Pour autant, l'importance de la jurisprudence dans le système judiciaire américain n'explique pas complètement l'importance de la Cour suprême. Il y a, par ailleurs, une tradition consistant à ne pas légiférer sur les décisions prises par la Cour suprême. Concrètement, le Congrès n'a pas pour habitude de voter des lois qui "confirment" la jurisprudence ; il n'y a par exemple pas de loi qui autorise l'avortement, le mariage pour tous et ainsi de suite. Ces droits reposent uniquement sur la jurisprudence. Et jusqu'ici, ça n'a jamais posé de problème car la règle du précédent a globalement toujours été respectée par les différentes cours de justice.

Mais c'est là où la décision récente de la Cour suprême abrogeant le droit à l'avortement pose un problème institutionnel majeur : elle viole en effet complètement cette fameuse règle du précédent, en jetant à la poubelle une précédente décision pourtant largement établie (l'arrêt Roe vs Wade de 1973). Le Congrès pourrait répondre à cette violation en votant une loi qui réautorise l'avortement — le Sénat va d'ailleurs voter dans les prochains jours à ce sujet, même si du fait d'une règle hallucinante dite du filibuster, la loi ne passera sans doute pas alors même qu'il y a probablement une majorité de sénateurs prêts à la voter.

Cette violation de la règle du précédent est d'autant plus choquante que Kavanaugh et Coney Barrett, qui ont tous les deux voté en faveur de l'abrogation du droit à l'avortement, avaient pourtant dit devant le Sénat qu'ils respecteraient le précédent sur l'avortement. Ce qu'ils n'ont manifestement pas fait.

J'en parlais dans le numéro de la semaine dernière : cette abrogation va continuer à saper la confiance qu'ont les américains en la Cour suprême. Cette confiance était déjà en chute libre depuis 2020, on a toutes les raisons de penser qu'elle va chuter encore davantage.
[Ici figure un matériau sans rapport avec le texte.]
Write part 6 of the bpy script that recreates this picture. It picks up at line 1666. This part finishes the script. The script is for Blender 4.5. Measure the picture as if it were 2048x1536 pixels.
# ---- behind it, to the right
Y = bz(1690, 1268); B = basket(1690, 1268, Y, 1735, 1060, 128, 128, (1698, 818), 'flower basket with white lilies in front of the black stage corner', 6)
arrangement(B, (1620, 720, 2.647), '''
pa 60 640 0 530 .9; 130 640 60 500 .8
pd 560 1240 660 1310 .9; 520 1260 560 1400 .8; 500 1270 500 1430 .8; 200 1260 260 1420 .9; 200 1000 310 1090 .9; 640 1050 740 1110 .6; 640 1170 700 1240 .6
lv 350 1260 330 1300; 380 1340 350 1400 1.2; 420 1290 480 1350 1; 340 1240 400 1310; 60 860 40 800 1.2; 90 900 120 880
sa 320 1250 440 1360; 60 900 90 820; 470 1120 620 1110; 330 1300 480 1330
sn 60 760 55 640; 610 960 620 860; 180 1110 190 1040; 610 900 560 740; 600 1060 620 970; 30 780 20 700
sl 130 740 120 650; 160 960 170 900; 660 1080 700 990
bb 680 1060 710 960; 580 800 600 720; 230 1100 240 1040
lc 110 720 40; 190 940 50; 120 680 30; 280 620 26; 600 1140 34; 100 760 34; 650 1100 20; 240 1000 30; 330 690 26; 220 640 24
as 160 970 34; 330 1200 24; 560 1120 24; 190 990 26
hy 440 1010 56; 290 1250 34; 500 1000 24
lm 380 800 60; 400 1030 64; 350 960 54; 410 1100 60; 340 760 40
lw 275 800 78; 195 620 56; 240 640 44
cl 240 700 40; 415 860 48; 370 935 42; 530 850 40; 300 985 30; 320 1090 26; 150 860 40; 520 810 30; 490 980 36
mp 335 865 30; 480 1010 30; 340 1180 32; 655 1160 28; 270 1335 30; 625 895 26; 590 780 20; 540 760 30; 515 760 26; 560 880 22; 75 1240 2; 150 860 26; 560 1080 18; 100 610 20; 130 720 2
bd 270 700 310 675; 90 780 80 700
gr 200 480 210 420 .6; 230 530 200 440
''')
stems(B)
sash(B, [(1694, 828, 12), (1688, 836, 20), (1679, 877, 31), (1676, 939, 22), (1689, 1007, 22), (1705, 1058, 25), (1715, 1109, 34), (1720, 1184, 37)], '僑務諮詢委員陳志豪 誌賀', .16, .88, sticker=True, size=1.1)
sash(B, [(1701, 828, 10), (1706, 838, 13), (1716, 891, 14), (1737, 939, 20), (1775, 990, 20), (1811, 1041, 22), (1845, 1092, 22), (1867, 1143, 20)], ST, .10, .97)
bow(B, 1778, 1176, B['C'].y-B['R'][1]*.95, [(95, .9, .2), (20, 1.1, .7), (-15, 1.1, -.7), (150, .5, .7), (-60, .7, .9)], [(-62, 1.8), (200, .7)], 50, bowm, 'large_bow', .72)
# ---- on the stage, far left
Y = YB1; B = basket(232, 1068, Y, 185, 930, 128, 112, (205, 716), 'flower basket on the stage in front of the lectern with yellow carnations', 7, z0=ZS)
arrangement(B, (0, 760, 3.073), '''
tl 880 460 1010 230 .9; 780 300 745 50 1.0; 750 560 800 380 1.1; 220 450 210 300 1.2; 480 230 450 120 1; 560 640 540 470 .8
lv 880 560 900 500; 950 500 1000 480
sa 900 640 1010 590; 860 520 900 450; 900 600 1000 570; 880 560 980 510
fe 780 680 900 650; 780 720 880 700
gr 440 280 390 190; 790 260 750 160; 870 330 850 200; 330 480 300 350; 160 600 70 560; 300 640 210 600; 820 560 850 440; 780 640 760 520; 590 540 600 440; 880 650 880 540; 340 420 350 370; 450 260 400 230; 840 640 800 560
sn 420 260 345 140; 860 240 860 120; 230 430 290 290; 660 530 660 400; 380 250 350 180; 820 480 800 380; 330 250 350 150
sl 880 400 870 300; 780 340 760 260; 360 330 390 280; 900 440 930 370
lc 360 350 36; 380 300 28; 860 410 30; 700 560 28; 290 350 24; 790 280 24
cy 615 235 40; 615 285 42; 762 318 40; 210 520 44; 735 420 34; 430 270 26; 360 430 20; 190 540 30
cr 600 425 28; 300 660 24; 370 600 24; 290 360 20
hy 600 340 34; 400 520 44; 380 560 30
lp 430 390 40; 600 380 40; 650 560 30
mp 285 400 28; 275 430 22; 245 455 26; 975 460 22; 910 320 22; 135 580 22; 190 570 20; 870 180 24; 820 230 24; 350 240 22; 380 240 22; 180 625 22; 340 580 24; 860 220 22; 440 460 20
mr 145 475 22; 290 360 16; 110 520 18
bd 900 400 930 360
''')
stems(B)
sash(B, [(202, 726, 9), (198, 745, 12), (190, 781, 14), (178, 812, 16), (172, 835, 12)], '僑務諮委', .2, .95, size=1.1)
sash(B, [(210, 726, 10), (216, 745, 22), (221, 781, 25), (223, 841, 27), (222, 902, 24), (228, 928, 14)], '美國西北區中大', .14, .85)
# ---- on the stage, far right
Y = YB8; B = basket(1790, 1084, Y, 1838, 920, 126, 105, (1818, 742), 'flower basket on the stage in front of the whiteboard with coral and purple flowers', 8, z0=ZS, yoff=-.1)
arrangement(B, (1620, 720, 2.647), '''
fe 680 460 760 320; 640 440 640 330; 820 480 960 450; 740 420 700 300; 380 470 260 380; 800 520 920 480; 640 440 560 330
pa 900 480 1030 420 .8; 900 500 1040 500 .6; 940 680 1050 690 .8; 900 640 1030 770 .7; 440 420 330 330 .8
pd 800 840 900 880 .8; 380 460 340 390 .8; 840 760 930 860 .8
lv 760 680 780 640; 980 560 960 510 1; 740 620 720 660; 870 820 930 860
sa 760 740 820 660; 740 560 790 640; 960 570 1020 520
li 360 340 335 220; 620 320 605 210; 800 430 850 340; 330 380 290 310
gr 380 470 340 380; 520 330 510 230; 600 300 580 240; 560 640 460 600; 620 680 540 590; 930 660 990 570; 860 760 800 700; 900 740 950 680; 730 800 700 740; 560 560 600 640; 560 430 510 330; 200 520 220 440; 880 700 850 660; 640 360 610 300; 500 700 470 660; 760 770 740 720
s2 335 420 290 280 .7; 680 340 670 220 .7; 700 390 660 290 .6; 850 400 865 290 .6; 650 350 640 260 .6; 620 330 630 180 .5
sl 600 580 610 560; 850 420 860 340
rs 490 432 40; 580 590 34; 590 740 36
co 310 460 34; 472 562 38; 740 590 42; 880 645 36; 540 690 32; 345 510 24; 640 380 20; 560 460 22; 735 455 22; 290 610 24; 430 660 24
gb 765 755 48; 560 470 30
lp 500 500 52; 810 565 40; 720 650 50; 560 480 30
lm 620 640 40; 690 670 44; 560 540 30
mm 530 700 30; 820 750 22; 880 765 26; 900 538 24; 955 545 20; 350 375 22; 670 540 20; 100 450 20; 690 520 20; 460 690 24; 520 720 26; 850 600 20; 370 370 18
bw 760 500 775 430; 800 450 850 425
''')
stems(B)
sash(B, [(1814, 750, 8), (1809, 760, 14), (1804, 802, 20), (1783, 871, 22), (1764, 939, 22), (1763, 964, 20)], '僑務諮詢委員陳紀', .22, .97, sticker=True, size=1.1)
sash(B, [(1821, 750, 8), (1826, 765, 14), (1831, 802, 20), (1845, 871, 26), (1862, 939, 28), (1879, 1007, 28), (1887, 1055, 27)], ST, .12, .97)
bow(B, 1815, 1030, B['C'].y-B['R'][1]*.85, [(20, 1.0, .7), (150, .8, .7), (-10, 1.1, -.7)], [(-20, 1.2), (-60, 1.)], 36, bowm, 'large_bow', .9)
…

Comme je l'écrivais dans le commentaire introductif du dernier numéro du Fil, l'une des conséquences de cette décision est un possible recul de l'importance de la Cour suprême. Concrètement, le Congrès pourra avoir tendance à faire passer des lois plus fréquemment là où, dans le passé, il se reposait uniquement sur la jurisprudence. Si cette tendance venait à se concrétiser, la Cour suprême perdrait alors en importance dans le jeu institutionnel américain. Et compte tenu du fait que ses juges ne sont pas élus, qu'ils sont nommés à vie et que certains d'entre eux n'hésitent pas à violer les règles établies pour prendre des décisions à l'extrémisme religieux consommé complètement contraires à l'état de l'opinion publique, ça n'est peut-être pas une si mauvaise chose.